Even in American politics, NPR couldn’t be bothered to cover the attempted assassination of U.S. Supreme Court Justice Kavanaugh. But in 2016, an NPR reporter described getting a kiss from the murderous communist Castro brothers of Cuba as the “blessing of the Holy Trinity.”

Fondacaro, like Houck, did not explain why that labeling of Abe isn't accurate or is "nasty."
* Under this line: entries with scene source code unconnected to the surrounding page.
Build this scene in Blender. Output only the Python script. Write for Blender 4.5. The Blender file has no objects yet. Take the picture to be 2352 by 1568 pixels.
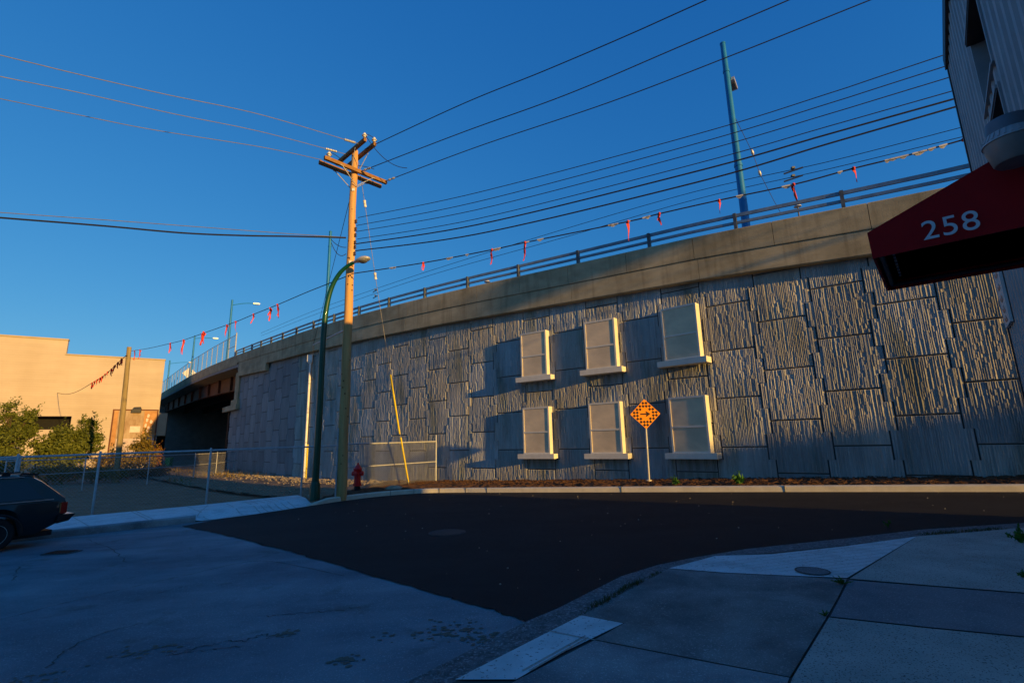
import bpy, bmesh, math, random
import numpy as np
from mathutils import Vector, Matrix
random.seed(7); rng = np.random.default_rng(11)
scn = bpy.context.scene
COL = scn.collection
R = math.radians

# ------------------------------------------------------------------ camera
HC = 1.45                       # lens height above the pavement
FPX, CX, CY = 1120.0, 1176.0, 784.0   # the photograph measured on a 2352 x 1568 grid
PITCH = R(11.4); ROLL = math.atan(0.026)
c_, s_ = math.cos(ROLL), math.sin(ROLL)
e_u = Vector((0, -math.sin(PITCH), math.cos(PITCH))); e_r = Vector((1, 0, 0)); e_f = Vector((0, math.cos(PITCH), math.sin(PITCH)))
right = c_*e_r - s_*e_u; up = s_*e_r + c_*e_u
cam = bpy.data.cameras.new("camera"); cam.sensor_width = 36; cam.lens = 36*FPX/2352
cam.clip_start = 0.05; cam.clip_end = 4000
camo = bpy.data.objects.new("camera", cam); COL.objects.link(camo)
m = Matrix((right, up, -e_f)).transposed().to_4x4(); m.translation = Vector((0, 0, HC))
camo.matrix_world = m
scn.camera = camo

# ------------------------------------------------------------------ light
SUN_HEAD = R(46.9)              # the light travels this far left of straight ahead
SUN_TAN = 0.130                 # tangent of its elevation
SUN_EL = math.atan(SUN_TAN)
sd = Vector((-math.sin(SUN_HEAD), math.cos(SUN_HEAD), -SUN_TAN)).normalized()
sun = bpy.data.lights.new("sun", 'SUN'); sun.energy = 5.0; sun.angle = R(0.53); sun.color = (1.0, 0.60, 0.155)
suno = bpy.data.objects.new("sun", sun); COL.objects.link(suno)
suno.rotation_euler = sd.to_track_quat('-Z', 'Y').to_euler(); suno.location = (60, -60, 40)
world = bpy.data.worlds.new("World"); scn.world = world; world.use_nodes = True
wn = world.node_tree.nodes; wl = world.node_tree.links; wn.clear()
sky = wn.new('ShaderNodeTexSky'); sky.sky_type = 'NISHITA'; sky.sun_disc = False
sky.sun_elevation = SUN_EL; sky.sun_rotation = math.atan2(-sd.x, -sd.y)
sky.air_density = 1.0; sky.dust_density = 0.3; sky.ozone_density = 3.0
tint = wn.new('ShaderNodeMix'); tint.data_type = 'RGBA'; tint.blend_type = 'MULTIPLY'; tint.inputs[0].default_value = 1.0
tint.inputs[7].default_value = (0.52, 0.95, 1.30, 1)
bg = wn.new('ShaderNodeBackground'); bg.inputs[1].default_value = 0.15/2**.45
wo = wn.new('ShaderNodeOutputWorld')
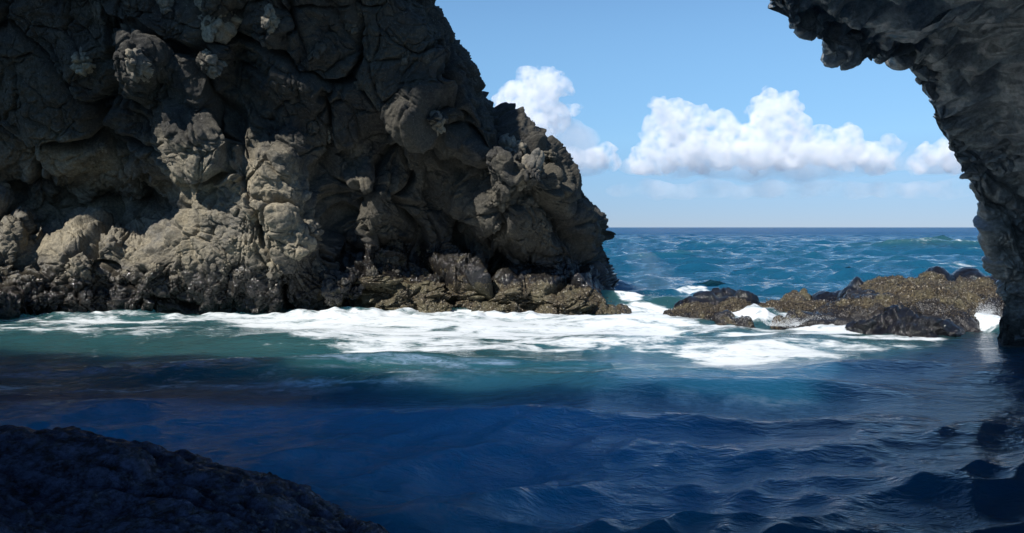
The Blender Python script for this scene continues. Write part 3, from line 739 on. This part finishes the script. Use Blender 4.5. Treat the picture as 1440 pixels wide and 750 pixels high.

Tim Graham brought this up in his July 8 podcast, again lashing out at NPR and following MRC practice by not explaining why the label is not accurate but iranting about the "notable lack of decency" anyway and demanding "diplomacy" and "sensitivity" in reporting, going on to whine: "I thought, oh, I don't know, Hideki Tojo was the ultranationalist, you know, the one who alighed with the Nazis. How can NPR be this tone-deaf?" He ranted that nobody uses the word "ultra" to label anyone on the left -- even though one need only to go back a couple weeks to the NewsBusters promotion for his own June 20 podcast to find him hyperbolically labeling Democratic Rep. Jamie Raskin as an "ultraliberal."He wined further:

If Fox News did this to some socialist prime minister, especially some socialist minister who had been shot dead, the people would all lose their liberal minds, because socialists  are wonderful people. Yeah, apparently Abe's sin was China no likey. Russia wasn't really a fan. So if you upset China and North Korea and Russia, well, you're controversial. Who's letting these commies define what's controversial?

Yes, he really said "China no likey." Seems a tad racist.

He went on to claim that Abe's attempt to revise Japan's post-World War II constitution to remove its pacifism was what made him divisve: "Notice, pacifists are never divisive" and to whine that some reporters didn't hate Cuba's Fidel Castro enough when he died and spewed more hate on NPR.